• [Short task]:
Each record is to be transcribed exactly.

----

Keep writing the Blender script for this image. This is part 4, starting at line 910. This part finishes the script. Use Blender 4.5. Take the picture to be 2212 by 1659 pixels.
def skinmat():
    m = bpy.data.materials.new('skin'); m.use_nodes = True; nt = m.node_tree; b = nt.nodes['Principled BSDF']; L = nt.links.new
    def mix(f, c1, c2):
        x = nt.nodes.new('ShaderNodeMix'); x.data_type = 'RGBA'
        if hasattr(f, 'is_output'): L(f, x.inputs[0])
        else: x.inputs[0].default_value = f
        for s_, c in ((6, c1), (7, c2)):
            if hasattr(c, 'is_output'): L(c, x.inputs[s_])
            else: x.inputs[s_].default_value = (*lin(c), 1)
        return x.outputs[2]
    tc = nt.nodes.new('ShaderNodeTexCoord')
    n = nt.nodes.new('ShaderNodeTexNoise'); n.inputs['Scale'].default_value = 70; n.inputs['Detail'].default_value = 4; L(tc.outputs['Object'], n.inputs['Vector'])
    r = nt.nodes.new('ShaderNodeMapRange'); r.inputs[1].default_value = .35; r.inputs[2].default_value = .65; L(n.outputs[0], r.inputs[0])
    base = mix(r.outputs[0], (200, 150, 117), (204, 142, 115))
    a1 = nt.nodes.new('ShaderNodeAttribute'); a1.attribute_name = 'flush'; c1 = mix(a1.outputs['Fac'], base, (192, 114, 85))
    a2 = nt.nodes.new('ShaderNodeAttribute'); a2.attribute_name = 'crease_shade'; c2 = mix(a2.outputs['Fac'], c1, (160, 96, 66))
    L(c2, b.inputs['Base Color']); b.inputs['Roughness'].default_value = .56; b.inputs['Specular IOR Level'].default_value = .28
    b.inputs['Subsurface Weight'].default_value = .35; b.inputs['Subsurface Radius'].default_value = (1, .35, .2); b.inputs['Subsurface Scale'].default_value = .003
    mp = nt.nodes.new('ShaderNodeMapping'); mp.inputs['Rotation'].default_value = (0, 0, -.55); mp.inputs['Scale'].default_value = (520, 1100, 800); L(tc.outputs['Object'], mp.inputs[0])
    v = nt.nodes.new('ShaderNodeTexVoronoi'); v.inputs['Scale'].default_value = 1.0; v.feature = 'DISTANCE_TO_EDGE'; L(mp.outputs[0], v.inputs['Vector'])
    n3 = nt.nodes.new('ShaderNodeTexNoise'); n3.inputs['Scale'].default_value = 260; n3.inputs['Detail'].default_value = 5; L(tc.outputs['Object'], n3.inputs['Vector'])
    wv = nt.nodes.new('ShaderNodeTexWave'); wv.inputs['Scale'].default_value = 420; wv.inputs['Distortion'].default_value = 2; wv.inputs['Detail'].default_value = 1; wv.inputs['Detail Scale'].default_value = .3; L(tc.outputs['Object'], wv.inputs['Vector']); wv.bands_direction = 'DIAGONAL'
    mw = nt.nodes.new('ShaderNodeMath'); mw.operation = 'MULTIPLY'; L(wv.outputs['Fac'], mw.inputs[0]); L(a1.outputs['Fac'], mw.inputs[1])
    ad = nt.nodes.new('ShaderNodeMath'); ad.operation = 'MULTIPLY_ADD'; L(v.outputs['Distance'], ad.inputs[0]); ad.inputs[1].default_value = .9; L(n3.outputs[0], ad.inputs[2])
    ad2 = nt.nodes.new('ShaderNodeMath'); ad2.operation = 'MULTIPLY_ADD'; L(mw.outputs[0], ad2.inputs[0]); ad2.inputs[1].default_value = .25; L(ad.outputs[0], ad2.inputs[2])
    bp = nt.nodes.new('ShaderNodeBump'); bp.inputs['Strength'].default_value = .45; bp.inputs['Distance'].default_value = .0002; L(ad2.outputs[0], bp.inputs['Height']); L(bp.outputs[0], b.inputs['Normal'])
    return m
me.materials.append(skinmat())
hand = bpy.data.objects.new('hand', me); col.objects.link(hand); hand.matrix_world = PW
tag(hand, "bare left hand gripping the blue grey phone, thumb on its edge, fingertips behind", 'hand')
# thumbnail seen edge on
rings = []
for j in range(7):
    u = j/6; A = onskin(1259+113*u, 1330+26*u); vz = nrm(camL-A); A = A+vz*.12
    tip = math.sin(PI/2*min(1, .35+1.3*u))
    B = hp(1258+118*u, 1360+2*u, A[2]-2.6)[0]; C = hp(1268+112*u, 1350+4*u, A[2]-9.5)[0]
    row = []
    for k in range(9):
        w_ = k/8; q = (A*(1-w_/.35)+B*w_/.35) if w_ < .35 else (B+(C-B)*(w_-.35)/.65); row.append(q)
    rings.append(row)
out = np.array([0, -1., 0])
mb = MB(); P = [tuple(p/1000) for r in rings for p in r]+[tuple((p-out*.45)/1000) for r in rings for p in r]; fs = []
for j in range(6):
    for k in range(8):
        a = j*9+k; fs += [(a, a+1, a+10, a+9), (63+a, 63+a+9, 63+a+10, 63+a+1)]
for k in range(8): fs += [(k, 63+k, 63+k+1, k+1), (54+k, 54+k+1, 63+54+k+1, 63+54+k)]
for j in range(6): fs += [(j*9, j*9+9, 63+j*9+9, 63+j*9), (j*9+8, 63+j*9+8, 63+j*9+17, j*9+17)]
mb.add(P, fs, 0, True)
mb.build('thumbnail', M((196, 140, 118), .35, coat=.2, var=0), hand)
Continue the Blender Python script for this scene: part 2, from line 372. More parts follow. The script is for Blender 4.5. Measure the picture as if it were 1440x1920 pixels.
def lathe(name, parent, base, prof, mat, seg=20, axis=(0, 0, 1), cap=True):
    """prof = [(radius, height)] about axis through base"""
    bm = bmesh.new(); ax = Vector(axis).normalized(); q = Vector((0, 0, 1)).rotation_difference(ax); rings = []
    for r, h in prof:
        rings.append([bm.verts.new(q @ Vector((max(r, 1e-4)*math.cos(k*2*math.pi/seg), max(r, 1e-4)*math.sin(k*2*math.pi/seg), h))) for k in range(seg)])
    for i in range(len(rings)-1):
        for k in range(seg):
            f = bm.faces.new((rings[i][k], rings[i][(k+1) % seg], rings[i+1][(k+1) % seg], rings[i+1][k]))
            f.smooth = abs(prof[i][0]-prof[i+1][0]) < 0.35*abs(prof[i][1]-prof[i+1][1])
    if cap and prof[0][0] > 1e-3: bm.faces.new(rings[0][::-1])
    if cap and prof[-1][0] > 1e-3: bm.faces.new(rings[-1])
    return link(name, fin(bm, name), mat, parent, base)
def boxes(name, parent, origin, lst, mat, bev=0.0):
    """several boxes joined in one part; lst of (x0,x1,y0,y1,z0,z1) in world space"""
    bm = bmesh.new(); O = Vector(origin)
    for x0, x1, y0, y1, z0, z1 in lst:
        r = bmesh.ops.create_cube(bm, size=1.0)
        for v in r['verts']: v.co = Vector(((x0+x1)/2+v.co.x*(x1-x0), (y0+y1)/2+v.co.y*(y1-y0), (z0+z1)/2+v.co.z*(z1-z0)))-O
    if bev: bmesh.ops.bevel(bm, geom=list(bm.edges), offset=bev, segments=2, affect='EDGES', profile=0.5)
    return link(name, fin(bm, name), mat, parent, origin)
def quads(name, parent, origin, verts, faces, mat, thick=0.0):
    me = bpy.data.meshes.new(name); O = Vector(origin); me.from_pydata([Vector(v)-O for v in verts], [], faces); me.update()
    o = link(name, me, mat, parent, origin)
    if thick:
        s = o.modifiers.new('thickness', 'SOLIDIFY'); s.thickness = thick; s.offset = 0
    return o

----

• [Answer to this problem]:
Keep writing the Blender script for this image. This is part 4, starting at line 910. This part finishes the script. Use Blender 4.5. Take the picture to be 2212 by 1659 pixels.
def skinmat():
    m = bpy.data.materials.new('skin'); m.use_nodes = True; nt = m.node_tree; b = nt.nodes['Principled BSDF']; L = nt.links.new
    def mix(f, c1, c2):
        x = nt.nodes.new('ShaderNodeMix'); x.data_type = 'RGBA'
        if hasattr(f, 'is_output'): L(f, x.inputs[0])
        else: x.inputs[0].default_value = f
        for s_, c in ((6, c1), (7, c2)):
            if hasattr(c, 'is_output'): L(c, x.inputs[s_])
            else: x.inputs[s_].default_value = (*lin(c), 1)
        return x.outputs[2]
    tc = nt.nodes.new('ShaderNodeTexCoord')
    n = nt.nodes.new('ShaderNodeTexNoise'); n.inputs['Scale'].default_value = 70; n.inputs['Detail'].default_value = 4; L(tc.outputs['Object'], n.inputs['Vector'])
    r = nt.nodes.new('ShaderNodeMapRange'); r.inputs[1].default_value = .35; r.inputs[2].default_value = .65; L(n.outputs[0], r.inputs[0])
    base = mix(r.outputs[0], (200, 150, 117), (204, 142, 115))
    a1 = nt.nodes.new('ShaderNodeAttribute'); a1.attribute_name = 'flush'; c1 = mix(a1.outputs['Fac'], base, (192, 114, 85))
    a2 = nt.nodes.new('ShaderNodeAttribute'); a2.attribute_name = 'crease_shade'; c2 = mix(a2.outputs['Fac'], c1, (160, 96, 66))
    L(c2, b.inputs['Base Color']); b.inputs['Roughness'].default_value = .56; b.inputs['Specular IOR Level'].default_value = .28
    b.inputs['Subsurface Weight'].default_value = .35; b.inputs['Subsurface Radius'].default_value = (1, .35, .2); b.inputs['Subsurface Scale'].default_value = .003
    mp = nt.nodes.new('ShaderNodeMapping'); mp.inputs['Rotation'].default_value = (0, 0, -.55); mp.inputs['Scale'].default_value = (520, 1100, 800); L(tc.outputs['Object'], mp.inputs[0])
    v = nt.nodes.new('ShaderNodeTexVoronoi'); v.inputs['Scale'].default_value = 1.0; v.feature = 'DISTANCE_TO_EDGE'; L(mp.outputs[0], v.inputs['Vector'])
    n3 = nt.nodes.new('ShaderNodeTexNoise'); n3.inputs['Scale'].default_value = 260; n3.inputs['Detail'].default_value = 5; L(tc.outputs['Object'], n3.inputs['Vector'])
    wv = nt.nodes.new('ShaderNodeTexWave'); wv.inputs['Scale'].default_value = 420; wv.inputs['Distortion'].default_value = 2; wv.inputs['Detail'].default_value = 1; wv.inputs['Detail Scale'].default_value = .3; L(tc.outputs['Object'], wv.inputs['Vector']); wv.bands_direction = 'DIAGONAL'
    mw = nt.nodes.new('ShaderNodeMath'); mw.operation = 'MULTIPLY'; L(wv.outputs['Fac'], mw.inputs[0]); L(a1.outputs['Fac'], mw.inputs[1])
    ad = nt.nodes.new('ShaderNodeMath'); ad.operation = 'MULTIPLY_ADD'; L(v.outputs['Distance'], ad.inputs[0]); ad.inputs[1].default_value = .9; L(n3.outputs[0], ad.inputs[2])
    ad2 = nt.nodes.new('ShaderNodeMath'); ad2.operation = 'MULTIPLY_ADD'; L(mw.outputs[0], ad2.inputs[0]); ad2.inputs[1].default_value = .25; L(ad.outputs[0], ad2.inputs[2])
    bp = nt.nodes.new('ShaderNodeBump'); bp.inputs['Strength'].default_value = .45; bp.inputs['Distance'].default_value = .0002; L(ad2.outputs[0], bp.inputs['Height']); L(bp.outputs[0], b.inputs['Normal'])
    return m
me.materials.append(skinmat())
hand = bpy.data.objects.new('hand', me); col.objects.link(hand); hand.matrix_world = PW
tag(hand, "bare left hand gripping the blue grey phone, thumb on its edge, fingertips behind", 'hand')
# thumbnail seen edge on
rings = []
for j in range(7):
    u = j/6; A = onskin(1259+113*u, 1330+26*u); vz = nrm(camL-A); A = A+vz*.12
    tip = math.sin(PI/2*min(1, .35+1.3*u))
    B = hp(1258+118*u, 1360+2*u, A[2]-2.6)[0]; C = hp(1268+112*u, 1350+4*u, A[2]-9.5)[0]
    row = []
    for k in range(9):
        w_ = k/8; q = (A*(1-w_/.35)+B*w_/.35) if w_ < .35 else (B+(C-B)*(w_-.35)/.65); row.append(q)
    rings.append(row)
out = np.array([0, -1., 0])
mb = MB(); P = [tuple(p/1000) for r in rings for p in r]+[tuple((p-out*.45)/1000) for r in rings for p in r]; fs = []
for j in range(6):
    for k in range(8):
        a = j*9+k; fs += [(a, a+1, a+10, a+9), (63+a, 63+a+9, 63+a+10, 63+a+1)]
for k in range(8): fs += [(k, 63+k, 63+k+1, k+1), (54+k, 54+k+1, 63+54+k+1, 63+54+k)]
for j in range(6): fs += [(j*9, j*9+9, 63+j*9+9, 63+j*9), (j*9+8, 63+j*9+8, 63+j*9+17, j*9+17)]
mb.add(P, fs, 0, True)
mb.build('thumbnail', M((196, 140, 118), .35, coat=.2, var=0), hand)
Continue the Blender Python script for this scene: part 2, from line 372. More parts follow. The script is for Blender 4.5. Measure the picture as if it were 1440x1920 pixels.
def lathe(name, parent, base, prof, mat, seg=20, axis=(0, 0, 1), cap=True):
    """prof = [(radius, height)] about axis through base"""
    bm = bmesh.new(); ax = Vector(axis).normalized(); q = Vector((0, 0, 1)).rotation_difference(ax); rings = []
    for r, h in prof:
        rings.append([bm.verts.new(q @ Vector((max(r, 1e-4)*math.cos(k*2*math.pi/seg), max(r, 1e-4)*math.sin(k*2*math.pi/seg), h))) for k in range(seg)])
    for i in range(len(rings)-1):
        for k in range(seg):
            f = bm.faces.new((rings[i][k], rings[i][(k+1) % seg], rings[i+1][(k+1) % seg], rings[i+1][k]))
            f.smooth = abs(prof[i][0]-prof[i+1][0]) < 0.35*abs(prof[i][1]-prof[i+1][1])
    if cap and prof[0][0] > 1e-3: bm.faces.new(rings[0][::-1])
    if cap and prof[-1][0] > 1e-3: bm.faces.new(rings[-1])
    return link(name, fin(bm, name), mat, parent, base)
def boxes(name, parent, origin, lst, mat, bev=0.0):
    """several boxes joined in one part; lst of (x0,x1,y0,y1,z0,z1) in world space"""
    bm = bmesh.new(); O = Vector(origin)
    for x0, x1, y0, y1, z0, z1 in lst:
        r = bmesh.ops.create_cube(bm, size=1.0)
        for v in r['verts']: v.co = Vector(((x0+x1)/2+v.co.x*(x1-x0), (y0+y1)/2+v.co.y*(y1-y0), (z0+z1)/2+v.co.z*(z1-z0)))-O
    if bev: bmesh.ops.bevel(bm, geom=list(bm.edges), offset=bev, segments=2, affect='EDGES', profile=0.5)
    return link(name, fin(bm, name), mat, parent, origin)
def quads(name, parent, origin, verts, faces, mat, thick=0.0):
    me = bpy.data.meshes.new(name); O = Vector(origin); me.from_pydata([Vector(v)-O for v in verts], [], faces); me.update()
    o = link(name, me, mat, parent, origin)
    if thick:
        s = o.modifiers.new('thickness', 'SOLIDIFY'); s.thickness = thick; s.offset = 0
    return o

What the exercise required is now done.